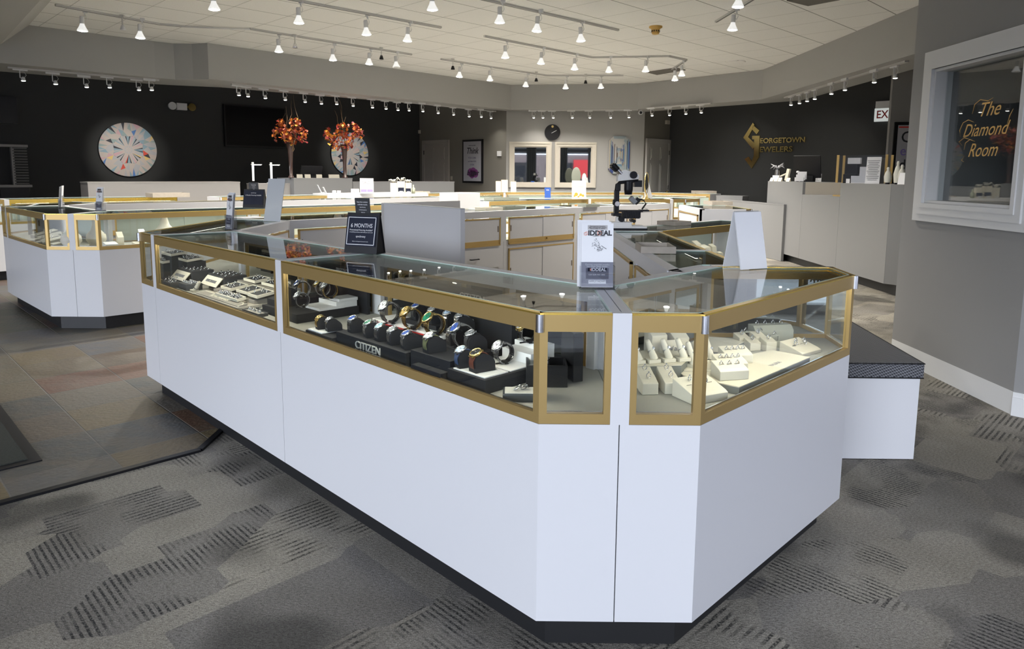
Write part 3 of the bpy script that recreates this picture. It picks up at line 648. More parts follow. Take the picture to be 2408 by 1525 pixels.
# ---- watches
DI = dict(blue=mat('dial_blue', (.03, .08, .35), .25), green=mat('dial_green', (.01, .16, .09), .25), white=mat('dial_white', (.75, .76, .78), .3), black=mat('dial_black', (.01, .01, .012), .25), ice=mat('dial_ice', (.35, .62, .72), .25), gold=mat('dial_gold', (.85, .62, .22), .3, .6), sky=mat('dial_sky', (.45, .60, .80), .25), grey=mat('dial_grey', (.25, .26, .28), .3))
STR = dict(steel=STEEL, gold=YGOLD, black=mat('strap_black', (.02, .021, .023), .6), olive=mat('strap_olive', (.10, .11, .05), .8), navy=mat('strap_navy', (.03, .06, .14), .6), brown=mat('strap_brown', (.13, .035, .02), .5))
def watch(label, loc, rz, strap='steel', dial='blue', case='steel', kind='cushion', R=.028, tilt=0, s=1.0, grp='wristwatches in the nearest glass case'):
    r = thing('wristwatch', label, 'watch', loc, rz, grp); r.scale = (s, s, s)
    th = math.radians(116 if kind == 'cushion' else 135)     # dial direction in the y-z plane (90 = up, 180 = towards -y)
    cz = R*.95 if kind == 'cushion' else R+.004
    a0, a1 = (math.radians(-8), math.radians(212)) if kind == 'cushion' else (math.radians(-75), math.radians(262))
    n = 26; b = MB(STR[strap]); ky = 1.0 if kind == 'cushion' else .92
    link = strap in ('steel', 'gold')
    for i in range(n):
        a = a0+(a1-a0)*(i+.5)/n
        if abs(a-th) < .42: continue
        wd = .0125 if abs(a-th) > .8 else .0150
        nrm = Vector((0, math.cos(a)*ky, math.sin(a))); c = Vector((0, 0, cz))+nrm*(R+.0015)
        Rm = Matrix.Rotation(a-PI/2, 3, 'X'); seg = (a1-a0)/n*(R+.002)
        if link:
            b.box(c, (wd*.72, seg*.86, .003), R=Rm); 
            for sx_ in (-1, 1): b.box(c+Vector((sx_*wd*.66, 0, 0)), (wd*.5, seg*.92, .0024), R=Rm)
        else: b.box(c, (wd*1.6, seg*1.05, .0022), R=Rm)
    b.obj('band', r)
    Rd = Matrix.Rotation(th-PI/2, 4, 'X'); D = TR(0, 0, cz) @ Rd
    b = MB(YGOLD if case == 'gold' else STEEL); b.T = D; z0 = R-.001; rr = .0190 if s > .95 else .0165
    b.lathe([(.0005, z0), (rr*.9, z0), (rr, z0+.003), (rr, z0+.007), (rr*.93, z0+.0092), (rr*.82, z0+.0092), (rr*.80, z0+.0075)], 28)
    b.cyl((rr, 0, z0+.005), (rr+.0035, 0, z0+.005), .002, n=8)
    for sy in (-1, 1):
        for sx_ in (-1, 1): b.box((sx_*.0085, sy*.0165, z0+.002), (.0035, .008, .004))
    b.obj('watch_case', r)
    b = MB(DI[dial]); b.T = D; b.lathe([(rr*.82, z0+.0077), (.0005, z0+.0079)], 28, smooth=False); hm = STEEL if dial not in ('white', 'ice', 'sky', 'gold') else INK
    for i in range(12): a = i*PI/6; b.box((rr*.66*math.cos(a), rr*.66*math.sin(a), z0+.0083), (.0034, .0011, .0006), a, m=hm)
    b.box((.0025, .003, z0+.0084), (.0016, .009, .0005), -.6, m=hm); b.box((-.003, .002, z0+.0084), (.0014, .011, .0005), .9, m=hm)
    b.obj('dial', r)
    if kind == 'cushion':
        b = MB(BLKFAB); prof = [(-R*.9, 0)]+[((R-.001)*math.cos(PI-PI*i/14)*(1 if i < 8 else 1.55), cz*(1-.045*max(0, i-7))+(R-.001)*math.sin(PI-PI*i/14)) for i in range(14)]+[(R*1.5, 0)]
        b.wedge(prof, -.0185, .0185); b.obj('cushion', r)
    else:
        b = MB(BLACK); pts = [(0, (R-.003)*ky*math.cos(math.radians(t)), cz+(R-.003)*math.sin(math.radians(t))) for t in range(-70, 250, 16)]
        for i in range(len(pts)-1):
            p, q = Vector(pts[i]), Vector(pts[i+1]); a = math.atan2(q.z-p.z, q.y-p.y); b.box((p+q)/2, (.010, (q-p).length*1.1, .002), R=Matrix.Rotation(a, 3, 'X'))
        b.box((0, .004, .004), (.022, .012, .008)); b.box((0, -.012, .003), (.003, .03, .004)); b.obj('ring_stand', r)
    return r
def dstand(label, u0, u1, v0, v1, z0, z1, m=BLKFAB, F_=A_, name='display_block', cat='display block', group=None, bevel=.0012):
    c = F_((u0+u1)/2, (v0+v1)/2, z0); r = thing(name, label, cat, c, RA_ if F_ is A_ else RB_, group)
    b = MB(m); b.box((0, 0, (z1-z0)/2), (abs(u1-u0), v1-v0, z1-z0)); b.obj('body', r, bevel=bevel); return r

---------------

**TASK INSTRUCTIONS**. Each line of the data should be quoted exactly, with pictures left out.

**ANSWER FOR THIS EXERCISE**.
Write part 3 of the bpy script that recreates this picture. It picks up at line 648. More parts follow. Take the picture to be 2408 by 1525 pixels.
# ---- watches
DI = dict(blue=mat('dial_blue', (.03, .08, .35), .25), green=mat('dial_green', (.01, .16, .09), .25), white=mat('dial_white', (.75, .76, .78), .3), black=mat('dial_black', (.01, .01, .012), .25), ice=mat('dial_ice', (.35, .62, .72), .25), gold=mat('dial_gold', (.85, .62, .22), .3, .6), sky=mat('dial_sky', (.45, .60, .80), .25), grey=mat('dial_grey', (.25, .26, .28), .3))
STR = dict(steel=STEEL, gold=YGOLD, black=mat('strap_black', (.02, .021, .023), .6), olive=mat('strap_olive', (.10, .11, .05), .8), navy=mat('strap_navy', (.03, .06, .14), .6), brown=mat('strap_brown', (.13, .035, .02), .5))
def watch(label, loc, rz, strap='steel', dial='blue', case='steel', kind='cushion', R=.028, tilt=0, s=1.0, grp='wristwatches in the nearest glass case'):
    r = thing('wristwatch', label, 'watch', loc, rz, grp); r.scale = (s, s, s)
    th = math.radians(116 if kind == 'cushion' else 135)     # dial direction in the y-z plane (90 = up, 180 = towards -y)
    cz = R*.95 if kind == 'cushion' else R+.004
    a0, a1 = (math.radians(-8), math.radians(212)) if kind == 'cushion' else (math.radians(-75), math.radians(262))
    n = 26; b = MB(STR[strap]); ky = 1.0 if kind == 'cushion' else .92
    link = strap in ('steel', 'gold')
    for i in range(n):
        a = a0+(a1-a0)*(i+.5)/n
        if abs(a-th) < .42: continue
        wd = .0125 if abs(a-th) > .8 else .0150
        nrm = Vector((0, math.cos(a)*ky, math.sin(a))); c = Vector((0, 0, cz))+nrm*(R+.0015)
        Rm = Matrix.Rotation(a-PI/2, 3, 'X'); seg = (a1-a0)/n*(R+.002)
        if link:
            b.box(c, (wd*.72, seg*.86, .003), R=Rm); 
            for sx_ in (-1, 1): b.box(c+Vector((sx_*wd*.66, 0, 0)), (wd*.5, seg*.92, .0024), R=Rm)
        else: b.box(c, (wd*1.6, seg*1.05, .0022), R=Rm)
    b.obj('band', r)
    Rd = Matrix.Rotation(th-PI/2, 4, 'X'); D = TR(0, 0, cz) @ Rd
    b = MB(YGOLD if case == 'gold' else STEEL); b.T = D; z0 = R-.001; rr = .0190 if s > .95 else .0165
    b.lathe([(.0005, z0), (rr*.9, z0), (rr, z0+.003), (rr, z0+.007), (rr*.93, z0+.0092), (rr*.82, z0+.0092), (rr*.80, z0+.0075)], 28)
    b.cyl((rr, 0, z0+.005), (rr+.0035, 0, z0+.005), .002, n=8)
    for sy in (-1, 1):
        for sx_ in (-1, 1): b.box((sx_*.0085, sy*.0165, z0+.002), (.0035, .008, .004))
    b.obj('watch_case', r)
    b = MB(DI[dial]); b.T = D; b.lathe([(rr*.82, z0+.0077), (.0005, z0+.0079)], 28, smooth=False); hm = STEEL if dial not in ('white', 'ice', 'sky', 'gold') else INK
    for i in range(12): a = i*PI/6; b.box((rr*.66*math.cos(a), rr*.66*math.sin(a), z0+.0083), (.0034, .0011, .0006), a, m=hm)
    b.box((.0025, .003, z0+.0084), (.0016, .009, .0005), -.6, m=hm); b.box((-.003, .002, z0+.0084), (.0014, .011, .0005), .9, m=hm)
    b.obj('dial', r)
    if kind == 'cushion':
        b = MB(BLKFAB); prof = [(-R*.9, 0)]+[((R-.001)*math.cos(PI-PI*i/14)*(1 if i < 8 else 1.55), cz*(1-.045*max(0, i-7))+(R-.001)*math.sin(PI-PI*i/14)) for i in range(14)]+[(R*1.5, 0)]
        b.wedge(prof, -.0185, .0185); b.obj('cushion', r)
    else:
        b = MB(BLACK); pts = [(0, (R-.003)*ky*math.cos(math.radians(t)), cz+(R-.003)*math.sin(math.radians(t))) for t in range(-70, 250, 16)]
        for i in range(len(pts)-1):
            p, q = Vector(pts[i]), Vector(pts[i+1]); a = math.atan2(q.z-p.z, q.y-p.y); b.box((p+q)/2, (.010, (q-p).length*1.1, .002), R=Matrix.Rotation(a, 3, 'X'))
        b.box((0, .004, .004), (.022, .012, .008)); b.box((0, -.012, .003), (.003, .03, .004)); b.obj('ring_stand', r)
    return r
def dstand(label, u0, u1, v0, v1, z0, z1, m=BLKFAB, F_=A_, name='display_block', cat='display block', group=None, bevel=.0012):
    c = F_((u0+u1)/2, (v0+v1)/2, z0); r = thing(name, label, cat, c, RA_ if F_ is A_ else RB_, group)
    b = MB(m); b.box((0, 0, (z1-z0)/2), (abs(u1-u0), v1-v0, z1-z0)); b.obj('body', r, bevel=bevel); return r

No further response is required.